High stocks of fodder and the mild winter had subdued the Hay and Straw markets, but some good prices were achieved at the 69th January Newbury Hay and Straw sale held on Thursday 23rd January. 

Auctioneer John Read, associate partner at Carter Jonas, took the rostrum at Newbury Rugby Club to oversee 2,400 tonnes go under the hammer. 

Timing of the sale coincided with an improving trade for straw. Continuing wet weather has prevented winter drilling of cereals in some parts of the UK, putting pressure on straw merchants ahead of next year’s harvest.

John Read, associate partner, Carter Jonas, said: “There was a large crowd of bidders, with those from the South West and Wales coming in strongest. This is fairly normal, as these areas are strong on livestock farming but weaker on the arable enterprises that produce straw for animal bedding and feed.

“Barley straw was in demand and averaged the equivalent of £59 per tonne to match the current trade with Church Farms of Porton, Salisbury topping the barley trade at the equivalent of £70 a tonne for winter barley.
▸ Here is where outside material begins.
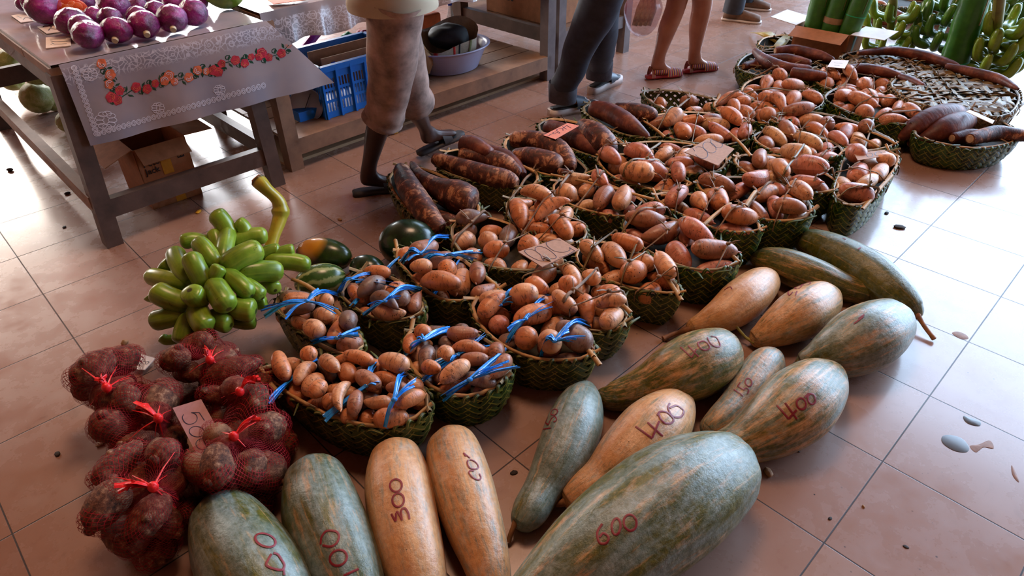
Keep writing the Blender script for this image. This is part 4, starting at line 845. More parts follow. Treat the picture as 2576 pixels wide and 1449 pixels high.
def child(mb, name, mat, parent, smooth=False): return mb.build(name, M[mat], parent, smooth=smooth, loc=parent.location.copy())
def table(name, label, a0, a1, b0, b1, top, lean=0.0, lw=0.07, mat='wood', leg_mats=None, rails=(), planks=True):
    t = empty(name, T((a0 + a1) / 2, (b0 + b1) / 2), label, 'table', 'wooden market stall tables')
    for i, (a, b_) in enumerate(((a0, b0), (a1, b0), (a0, b1), (a1, b1))):
        lb = MB(); ln = lean if a == a0 else -lean * 0.3
        lb.beam(T(a, b_, 0), T(a + ln, b_, top - 0.03), lw, lw, up=AY); child(lb, 'leg', (leg_mats[i] if leg_mats else mat), t)
    ov = 0.03; fb = MB()
    for (p, q) in (((a0, b0), (a1, b0)), ((a0, b1), (a1, b1)), ((a0, b0), (a0, b1)), ((a1, b0), (a1, b1))):
        fb.beam(T(p[0] + lean * .8 * (p[0] == a0), p[1], top - 0.075), T(q[0] + lean * .8 * (q[0] == a0), q[1], top - 0.075), 0.03, 0.07)
    child(fb, 'apron', mat, t)
    tb = MB(); n = 5
    for i in range(n):
        bb0 = b0 - ov + (b1 - b0 + 2 * ov) * i / n; bb1 = bb0 + (b1 - b0 + 2 * ov) / n - 0.006
        tb.box(T((a0 + lean - ov + a1 + ov) / 2, (bb0 + bb1) / 2, top - 0.02), AX * (a1 - a0 - lean + 2 * ov) / 2, AY * (bb1 - bb0) / 2, UP * 0.018)
    child(tb, 'top_boards', 'wood_light', t)
    for (p, q, z, hh, m) in rails:
        rb = MB(); rb.beam(T(*p, z), T(*q, z), 0.045, hh); child(rb, 'rail', m, t)
    return t
t1 = table('market_table', 'dark wooden table at the left under the flowered plastic cloth with purple cabbages', 0.0, 0.81, 0.0, 1.9, 0.79, lean=0.055,
      rails=[((0.0, 0.0), (0.82, 0.0), 0.17, 0.085, 'wood'), ((0.0, 0.0), (0.0, 1.9), 0.20, 0.08, 'wood_light'), ((0.0, 1.72), (0.82, 1.72), 0.34, 0.10, 'wood'), ((0.81, 0.0), (0.81, 1.9), 0.19, 0.08, 'wood'), ((0.81, 0.0), (0.81, 1.9), 0.40, 0.06, 'wood')])
t2 = table('market_table', 'long wooden table behind the walking person with a basin and blue crate on its shelf', 0.975, 2.97, 0.10, 1.0, 0.80, lw=0.075, mat='wood_light', leg_mats=['wood_light', 'wood_grey', 'wood', 'wood'],
      rails=[((0.97, 0.085), (2.97, 0.085), 0.125, 0.09, 'wood_light'), ((2.97, 0.1), (2.97, 1.0), 0.30, 0.09, 'wood'), ((0.97, 1.0), (2.97, 1.0), 0.15, 0.08, 'wood')])
sb = MB()
for i in range(5): sb.box(T(1.97, 0.19 + i * 0.165, 0.158), AX * 1.0, AY * 0.078, UP * 0.008)
child(sb, 'shelf', 'wood_light', t2)
t3 = table('market_table', 'grey wooden table behind the person in jeans', 3.09, 3.84, 0.11, 1.2, 0.80, lw=0.07, mat='wood_grey', leg_mats=['wood_grey', 'wood_grey', 'wood', 'wood'],
      rails=[((3.09, 0.11), (3.84, 0.11), 0.235, 0.085, 'wood_grey'), ((3.84, 0.11), (3.84, 1.2), 0.40, 0.08, 'wood'), ((3.09, 1.2), (3.84, 1.2), 0.40, 0.08, 'wood')])
sb = MB(); sb.box(T(3.46, 0.66, 0.29), AX * 0.37, AY * 0.53, UP * 0.012); child(sb, 'shelf', 'wood_light', t3)
bd = MB(); bd.box(T(1.95, 0.34, 0.008), AX * 1.0, AY * 0.19, UP * 0.008); o = bd.build('plywood_sheet', M['board'], smooth=False, loc=T(1.95, .34, 0)); tag(o, 'pale plywood sheet lying on the tiles under the long table', 'board')

# ------------------------------------------------------------------ flowered cloth
cl = MB(); NA, NT = 60, 24
def drape(s, t):
    a = 0.03 + (0.05 + 0.865 * s) - 0.02; aL = 0.055 + 1.153 * s; z = 0.801 + ((0.473 - 0.025 * s) - 0.801) * t
    aa = a * (1 - t) + aL * t; bb = -0.058 - 0.006 * t + 0.007 * math.sin(aa * 22 + 1) * t
    r = 0.012 * (1 - min(1, t * 8)) ** 2
    return T(aa, bb + r, z)
rows = [[drape(s / NA, t / NT) for s in range(NA + 1)] for t in range(NT + 1)]
cl.grid(rows, [(s / NA, 1 - t / NT) for t in range(NT + 1) for s in range(NA + 1)], flip=True)
# top sheet with small waves
cl.grid([[T(0.035 + 0.88 * s / 20, -0.035 + 2.0 * q / 30, 0.8005 + 0.0012 * math.sin(s * 1.3) * math.sin(q * 0.9)) for s in range(21)] for q in range(31)], [(s / 20, 0.7) for q in range(31) for s in range(21)], mi=1)
# right side fold and left overhang
def fold(q, t): return T(0.918 + (0.05) * t ** 1.0, -0.005 + 1.86 * q, 0.80 - (0.30 - 0.05 * q) * t)
cl.grid([[fold(q / 16, t / 8) for q in range(17)] for t in range(9)], [(q / 16, 0.6 - t / 20) for t in range(9) for q in range(17)])
tip = drape(1.0, 1.0); 0 and cl.grid([[drape(1, t / 10) for t in range(11)], [drape(1, t / 10).lerp(T(0.93 + 0.22 * t / 10, 0.05 * t / 10, 0.80 - 0.33 * t / 10), 0.5) + AY * .012 for t in range(11)], [fold(0.03, t / 10) for t in range(11)]], [(1, 1 - t / 10) for _ in range(3) for t in range(11)])
cl.grid([[T(0.035, -0.03 + 2.0 * q / 12, 0.80 - 0.03 * t) for q in range(13)] for t in range(2)], mi=1)
cbv = cl.bvh()
z0 = lambda x, y: (x / 3.623, y / 3.623)
def decal(pts, mi, off):
    L = []
    for (u, v) in pts:
        h = cbv.ray_cast(CAMP, ray(u, v))
        if h[0] is None: return
        n = h[1] if h[1].dot(h[0] - CAMP) < 0 else -h[1]; L.append(h[0] + n * off)
    c = sum(L, Vector()) / len(L); k = len(L); cl.add([c] + L, [(0, 1 + i, 1 + (i + 1) % k) for i in range(k)], None, mi)
fl = [(925, 580, 45, 3), (1005, 680, 48, 3), (995, 765, 44, 3), (1090, 825, 42, 2), (1010, 885, 48, 2), (1070, 912, 44, 2), (1240, 795, 45, 2), (1340, 810, 42, 2), (1415, 760, 35, 2), (1500, 732, 44, 3), (1540, 690, 48, 3), (1590, 742, 35, 3), (1720, 705, 42, 3), (1800, 640, 42, 3), (1880, 650, 32, 3), (1945, 640, 45, 2), (1990, 655, 42, 2), (2020, 580, 36, 2), (2145, 548, 42, 2), (2230, 575, 38, 2), (2290, 518, 30, 2), (2385, 482, 46, 2), (2360, 515, 36, 2), (2450, 522, 35, 2), (2565, 485, 40, 2), (2630, 410, 36, 2)]
rg = np.random.default_rng(4)
for i, (x, y, r, mi) in enumerate(fl):
    if i + 1 < len(fl): # stems, leaves and curls between the roses
        x2, y2 = fl[i + 1][:2]; mx, my = (x + x2) / 2, (y + y2) / 2; dx, dy = x2 - x, y2 - y; L = math.hypot(dx, dy) + 1; nx, ny = -dy / L, dx / L; sg = 1 if i % 2 else -1
        for k in (sg, -sg):
            bx, by = mx + nx * k * 8, my + ny * k * 8; tx, ty = mx + nx * k * 62 + dx * 0.2, my + ny * k * 62 + dy * 0.2
            decal([z0(bx, by), z0((bx + tx) / 2 + dx / L * 13, (by + ty) / 2 + dy / L * 13), z0(tx, ty), z0((bx + tx) / 2 - dx / L * 13, (by + ty) / 2 - dy / L * 13)], 4, 0.0008)
        mb2 = draw_on(cbv, [[z0(mx - nx * sg * 10 + (10 + 3 * q) * math.cos(q * 0.9) * 0.9 - nx * sg * 28, my - ny * sg * 10 + (10 + 3 * q) * math.sin(q * 0.9) * 0.9 - ny * sg * 28) for q in range(8)], [z0(x, y), z0(mx, my), z0(x2, y2)]], 0.0035, 0.0009); cl.add(mb2.v, mb2.f, None, 4)
    decal([z0(x + r * (1 + 0.1 * math.sin(5 * t + i)) * math.cos(t), y + r * 1.05 * (1 + 0.1 * math.sin(5 * t + i)) * math.sin(t)) for t in np.linspace(0, 2 * PI, 15)[:-1]], mi, 0.0016)
    mb2 = draw_on(cbv, [[z0(x + r * f * math.cos(t + i), y + r * f * math.sin(t + i)) for t in np.linspace(0, 3.6, 8)] for f in (0.35, 0.68)], 0.0022, 0.0022); cl.add(mb2.v, mb2.f, None, 5 if mi == 3 else 3)
def lacerow(x0, y0, x1, y1, n, rx, ry):
    for i in range(n):
        t = i / (n - 1); x, y = x0 + (x1 - x0) * t, y0 + (y1 - y0) * t
        for f in (1.0, 0.5):
            mb2 = draw_on(cbv, [[z0(x + rx * f * math.cos(q), y + ry * f * math.sin(q)) for q in np.linspace(0, 6.28, 9)]], 0.003, 0.0007); cl.add(mb2.v, mb2.f, None, 5)
lacerow(675, 620, 880, 1220, 15, 26, 20); lacerow(900, 1215, 2400, 780, 34, 20, 24)
def medallion(x, y, R):
    for k in range(9):
        a = 2 * PI * k / 9; mb2 = draw_on(cbv, [[z0(x + R * 0.6 * math.cos(a) + R * 0.4 * math.cos(q), y + R * 0.6 * math.sin(a) + R * 0.22 * math.sin(q)) for q in np.linspace(0, 6.28, 9)]], 0.003, 0.0007); cl.add(mb2.v, mb2.f, None, 5)
medallion(965, 1095, 100); medallion(1440, 985, 60); medallion(820, 680, 70); medallion(2000, 820, 55)
clo = cl.build('tablecloth', [M['vinyl'], M['vinyl_top'], M['rose'], M['rose_orange'], M['print_green'], M['print_white']], loc=T(.45, 0, .8)); tag(clo, 'glossy plastic tablecloth with lace print and rose garland over the left table', 'tablecloth')
# plain lace cloth on the second table
M['vinyl2'] = m_vinyl('clear_lace_plastic_cloth', 'a89c9c', 0.10, 0.75, '7d7f88')
c2 = MB(); ns = 70
c2.grid([[T(0.95 + 2.05 * s / ns, 0.06 + 0.015 * math.sin(s * 1.1) * t / 8 + 0.01 * math.sin(s * 0.37 + 1) * t / 8 - 0.012 * t / 8, 0.812 - 0.155 * t / 8 - 0.01 * math.sin(s * .6) * t / 8) for s in range(ns + 1)] for t in range(9)], [(s / 10, 1 - t / 8) for t in range(9) for s in range(ns + 1)], flip=True)
c2.grid([[T(0.95 + 2.05 * s / 20, 0.06 + 1.0 * q / 10, 0.812 + 0.003 * math.sin(s) * math.sin(q)) for s in range(21)] for q in range(11)], [(0.5, 0.95)] * 231)
o = c2.build('tablecloth', M['vinyl2'], loc=T(2, .5, .81)); tag(o, 'shiny plastic cloth with white lace edge over the long middle table', 'tablecloth')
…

“Trade for wheat straw was strong and exceeded expectations averaging at £64.50 per tonne equivalent. Top price for wheat straw on the day was £75 per tonne by R Hutt and Partners of Pinkneys Green near Maidenhead with the bright straw destined for an equine yard.”

Read concluded: “Whilst there were few lots of straw unsold, trade for the hay on offer remained subdued with plenty of fodder still available following a bumper harvest. Top prices achieved were for conventional bales of Rye Grass Hay at £100 per tonne equivalent for John Booth of Winterbourne near Newbury. Averages for hay remained significantly back on last year at £67.25 per tonne.

“Our next sale is on Thursday March 5th and much will depend on the weather in the coming weeks.”